If Carol wins in the first round, then she must have rolled a six after two non-sixes have occurred by Alice and Bob. The probability will be,
\[ \Rightarrow \left( {\dfrac{5}{6}} \right)\left( {\dfrac{5}{6}} \right)\left( {\dfrac{1}{6}} \right) = {\left( {\dfrac{5}{6}} \right)^2}\left( {\dfrac{1}{6}} \right)\]
If Carol wins in the second round, then she must have rolled a six after five non-sixes have occurred. The probability will be,
\[ \Rightarrow \left( {\dfrac{5}{6}} \right)\left( {\dfrac{5}{6}} \right)\left( {\dfrac{5}{6}} \right)\left( {\dfrac{5}{6}} \right)\left( {\dfrac{5}{6}} \right)\left( {\dfrac{1}{6}} \right) = {\left( {\dfrac{5}{6}} \right)^5}\left( {\dfrac{1}{6}} \right)\]
Similarly, the probability of Carol winning in the third round is \[{\left( {\dfrac{5}{6}} \right)^8}\left( {\dfrac{1}{6}} \right)\] and wining in the fourth round is \[{\left( {\dfrac{5}{6}} \right)^{11}}\left( {\dfrac{1}{6}} \right)\] and so on.
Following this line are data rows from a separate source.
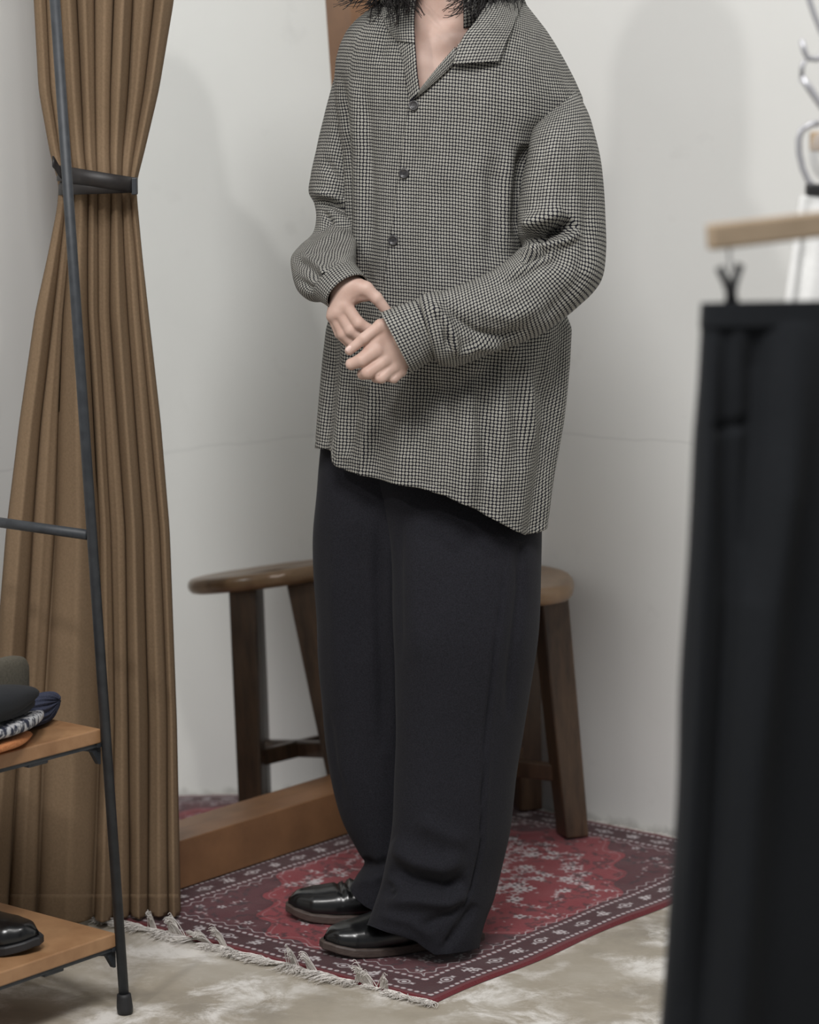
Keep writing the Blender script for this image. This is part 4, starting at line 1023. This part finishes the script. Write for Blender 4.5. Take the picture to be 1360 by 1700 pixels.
Vn = front_hem(Vn, [(608, 1532), (640, 1546), (690, 1562), (705, 1574), (722, 1586), (745, 1584), (770, 1580), (800, 1572)])
Vf = front_hem(Vf, [(576, 1466), (590, 1492), (606, 1506), (626, 1516), (720, 1525)])
TRV = np.concatenate([Vn, Vf]); TRF = np.concatenate([grid_faces(nrN, ncN, True), grid_faces(nrN, ncN, True)+len(Vn)])
trousers = mesh_obj('trousers', TRV, TRF, M['trousers'], solid=.002)
# waistband under the shirt closes the seat
wb, _ = pair_tube([(560, 690, 880, 690, 4.36, 4.31, .07), (552, 730, 886, 730, 4.36, 4.31, .075)], 8, 80)
wbo = mesh_obj('waistband', wb, grid_faces(8, 80, True), M['trousers'], solid=.003)
adopt(person, trousers); bpy.context.view_layer.update(); adopt(trousers, wbo)

# ---- shoes
zr = .0085
for toe, hd, vm, mir in (((-.137, 4.207), (1, .42), .0, False), ((-.203, 4.412), (1, .0), .26, True)):
    sh = bpy.data.objects.new('shoe', None); col.objects.link(sh); sh.location = (toe[0], toe[1], zr); sh.parent = person; sh.matrix_parent_inverse = person.matrix_world.inverted()
    bpy.context.view_layer.update()
    adopt(sh, *place_shoe(toe, hd, zr, vamp=vm, mirror=mir))

# ---- body
BC = np.array([.052, 4.305, 0])
def bp(l, f, z): return BC+lft*l+fwd*f+Zu*z
AX = np.stack([lft, fwd, Zu])
def sym(fn): return [fn(s) for s in (-1, 1)]
hc = np.array([.052, 4.245, 1.672])             # head centre
def hp(l, f, z): return hc+lft*l+fwd*f+Zu*z
prims = []
def add(p, k=.03, s=1): prims.append((p, k, s))
add(prim_ell(bp(0, 0, .94), (.130, .080, .12), AX), .05); add(prim_ell(bp(0, .005, 1.12), (.13, .085, .17), AX), .06)
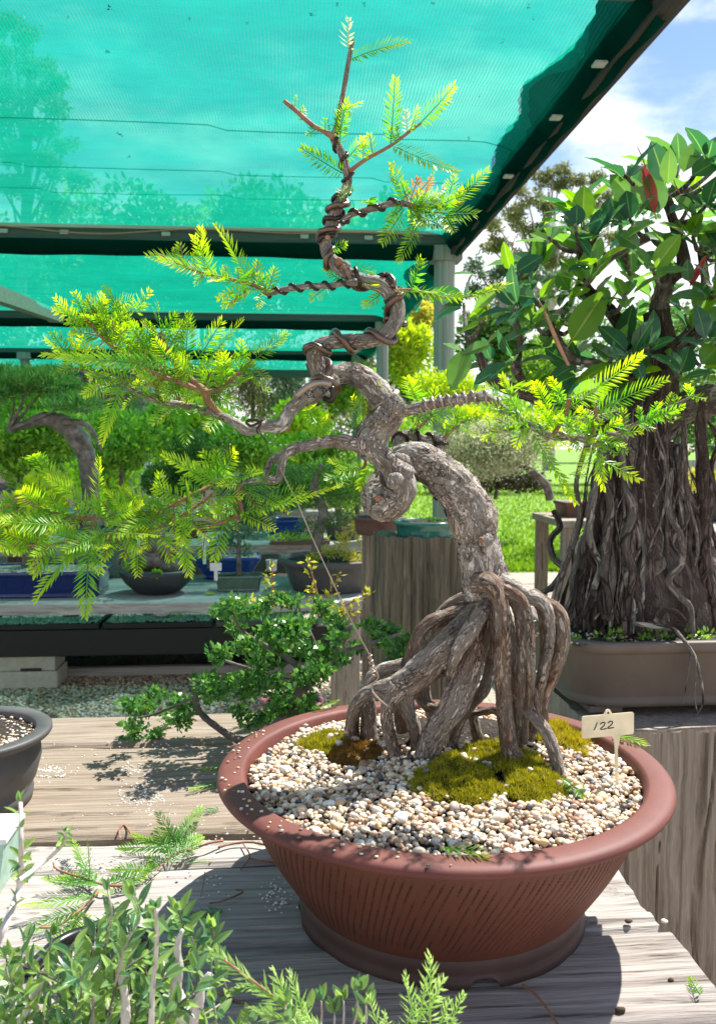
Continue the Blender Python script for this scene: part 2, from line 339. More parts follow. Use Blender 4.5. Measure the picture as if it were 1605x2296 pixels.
M['pot_foot'] = surf('unglazed_dark_clay', [(0.3, (0.050, 0.026, 0.022)), (0.7, (0.085, 0.046, 0.038))], nscale=14, rough=0.6, bump=0.3, bdist=0.0006, bscale=240)
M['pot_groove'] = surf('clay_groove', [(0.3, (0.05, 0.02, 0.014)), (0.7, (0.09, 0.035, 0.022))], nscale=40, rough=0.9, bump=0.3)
M['pot_grey'] = surf('grey_clay', [(0.3, (0.055, 0.052, 0.052)), (0.7, (0.105, 0.10, 0.098))], nscale=15, rough=0.55, bump=0.15, bdist=0.0005)
M['pot_tan'] = surf('tan_clay', [(0.3, (0.115, 0.088, 0.07)), (0.7, (0.165, 0.13, 0.105))], nscale=8, rough=0.55, bump=0.25, bdist=0.0006, bscale=200)
M['pot_blue'] = plain('blue_glaze', (0.012, 0.022, 0.13), rough=0.16, spec=0.6, coat=0.6)
M['pot_sky'] = plain('bright_blue_glaze', (0.02, 0.06, 0.32), rough=0.2, coat=0.5)
M['pot_black'] = plain('charcoal_clay', (0.028, 0.029, 0.032), rough=0.5)
M['pot_green'] = plain('celadon_glaze', (0.11, 0.16, 0.12), rough=0.25, coat=0.4)
M['pot_teal'] = plain('teal_glaze', (0.03, 0.16, 0.13), rough=0.2, coat=0.5)
M['pot_brown'] = plain('brown_clay', (0.11, 0.05, 0.035), rough=0.6)
M['pot_plum'] = plain('plum_clay', (0.20, 0.055, 0.07), rough=0.5)
M['white'] = plain('white_plastic', (0.75, 0.76, 0.74), rough=0.4, trans=0.2)
M['tag_green'] = plain('pale_green_plastic', (0.50, 0.72, 0.60), rough=0.4, trans=0.3)
M['cream'] = plain('cream_plastic', (0.86, 0.80, 0.62), rough=0.35, trans=0.38)
M['ink'] = plain('marker_ink', (0.015, 0.014, 0.018), rough=0.6)
M['soil'] = surf('potting_soil', [(0.35, (0.012, 0.009, 0.007)), (0.6, (0.05, 0.036, 0.026)), (0.72, (0.16, 0.13, 0.11))], nscale=180, rough=0.95, bump=1.0, bdist=0.004)
M['grit'] = surf('gritty_mix', [(0.35, (0.04, 0.03, 0.025)), (0.5, (0.30, 0.25, 0.19)), (0.62, (0.62, 0.54, 0.42)), (0.75, (0.75, 0.70, 0.62))], nscale=150, rough=0.9, bump=1.0, bdist=0.004)
M['black'] = plain('black_plastic', (0.006, 0.006, 0.007), rough=0.45)
M['hose'] = plain('black_hose', (0.012, 0.012, 0.013), rough=0.3)
M['concrete'] = surf('pale_block', [(0.3, (0.42, 0.40, 0.33)), (0.7, (0.58, 0.56, 0.47))], nscale=30, rough=0.9, bump=0.5)
def woodmat(name, stops, axis, sc=9, bump=0.9, bd=0.0025, warp=0.009):
    s = [1, 1, 1]; s[axis] = 0.03
    return surf(name, stops, scale=tuple(s), nscale=sc * 20, detail=12, rough=0.85, bump=bump, bdist=bd, spec=0.2, distort=0.25, bscale=sc * 60, rand=0.12, warp=warp)
M['wood'] = woodmat('weathered_sleeper', [(0.25, (0.06, 0.045, 0.036)), (0.34, (0.22, 0.19, 0.165)), (0.50, (0.34, 0.305, 0.275)), (0.75, (0.50, 0.465, 0.43))], 0)
M['wood_warm'] = woodmat('weathered_sleeper_tan', [(0.25, (0.05, 0.034, 0.024)), (0.35, (0.17, 0.125, 0.09)), (0.52, (0.25, 0.20, 0.15)), (0.76, (0.36, 0.31, 0.255))], 0)
M['wood_far'] = woodmat('grey_bench_slab', [(0.3, (0.20, 0.185, 0.165)), (0.55, (0.38, 0.36, 0.33)), (0.75, (0.52, 0.495, 0.46))], 0, sc=4)
M['wood_v'] = woodmat('upright_timber', [(0.30, (0.05, 0.035, 0.025)), (0.385, (0.21, 0.17, 0.13)), (0.55, (0.30, 0.25, 0.20)), (0.74, (0.40, 0.345, 0.285))], 2, sc=5, bump=1.0, warp=.035)
M['wood_stump'] = woodmat('lichened_timber', [(0.28, (0.055, 0.05, 0.04)), (0.45, (0.13, 0.115, 0.08)), (0.6, (0.22, 0.18, 0.12)), (0.78, (0.30, 0.27, 0.22))], 2, sc=3.5, warp=.03)
M['post'] = woodmat('green_washed_post', [(0.3, (0.12, 0.155, 0.135)), (0.6, (0.25, 0.29, 0.265)), (0.8, (0.34, 0.36, 0.34))], 2, sc=2, bump=0.4)
M['brace'] = woodmat('pale_timber', [(0.3, (0.22, 0.25, 0.20)), (0.6, (0.38, 0.41, 0.35)), (0.8, (0.5, 0.5, 0.45))], 0, sc=2, bump=0.4)
M['beam'] = woodmat('dark_beam', [(0.3, (0.02, 0.022, 0.02)), (0.7, (0.055, 0.055, 0.05))], 1, sc=2)
M['beam_x'] = woodmat('roof_beam_timber', [(0.3, (0.04, 0.06, 0.052)), (0.7, (0.10, 0.13, 0.115))], 0, sc=2)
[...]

It is possible that the game could continue forever. The probability that Carol wins the game is equal to the sum of the probabilities that she wins in any given round,
$ \Rightarrow P = {\left( {\dfrac{5}{6}} \right)^2}\left( {\dfrac{1}{6}} \right) + {\left( {\dfrac{5}{6}} \right)^5}\left( {\dfrac{1}{6}} \right) + {\left( {\dfrac{5}{6}} \right)^8}\left( {\dfrac{1}{6}} \right) + {\left( {\dfrac{5}{6}} \right)^{11}}\left( {\dfrac{1}{6}} \right) + \ldots $
Take \[{\left( {\dfrac{5}{6}} \right)^2}\left( {\dfrac{1}{6}} \right)\] common on the right side,
$ \Rightarrow P = {\left( {\dfrac{5}{6}} \right)^2}\left( {\dfrac{1}{6}} \right)\left( {1 + {{\left( {\dfrac{5}{6}} \right)}^3} + {{\left( {\dfrac{5}{6}} \right)}^6} + {{\left( {\dfrac{5}{6}} \right)}^9} + \ldots } \right)$
Since, the terms inside the bracket form a GP, whose first term is 1 and the common ratio is ${\left( {\dfrac{5}{6}} \right)^3}$.
The formula of the sum of GP of infinite terms is,
$S = \dfrac{a}{{1 - r}}$
Use this formula to calculate the sum,
$ \Rightarrow P = {\left( {\dfrac{5}{6}} \right)^2}\left( {\dfrac{1}{6}} \right) \times \dfrac{1}{{1 - {{\left( {\dfrac{5}{6}} \right)}^3}}}$
Take LCM in the denominator,
$ \Rightarrow P = \dfrac{{{5^2}}}{{{6^3}}} \times \dfrac{1}{{\dfrac{{{6^3} - {5^3}}}{{{6^3}}}}}$
Move ${6^3}$ in the numerator,
$ \Rightarrow P = \dfrac{{{5^2}}}{{{6^3}}} \times \dfrac{{{6^3}}}{{{6^3} - {5^3}}}$
Simplify the terms,
$ \Rightarrow P = 25 \times \dfrac{1}{{216 - 125}}$
Subtract the value in the denominator,
$ \Rightarrow P = \dfrac{{25}}{{91}}$

Hence, the option(D) is the correct answer.

Note: Probability is a measure of the likelihood of an event to occur. Many events cannot be predicted with total certainty. We can predict only the chance of an event to occur i.e. how likely they are to happen, using it.
The probability formula is defined as the possibility of an event to happen is equal to the ratio of the number of favorable outcomes and the total number of outcomes.
$P\left( E \right) = \dfrac{{n\left( E \right)}}{{n\left( S \right)}}$
A probability of 0 means that an event is impossible.
A probability of 1 means that an event is certain.
An event with a higher probability is more likely to occur.
Probabilities are always between 0 and 1.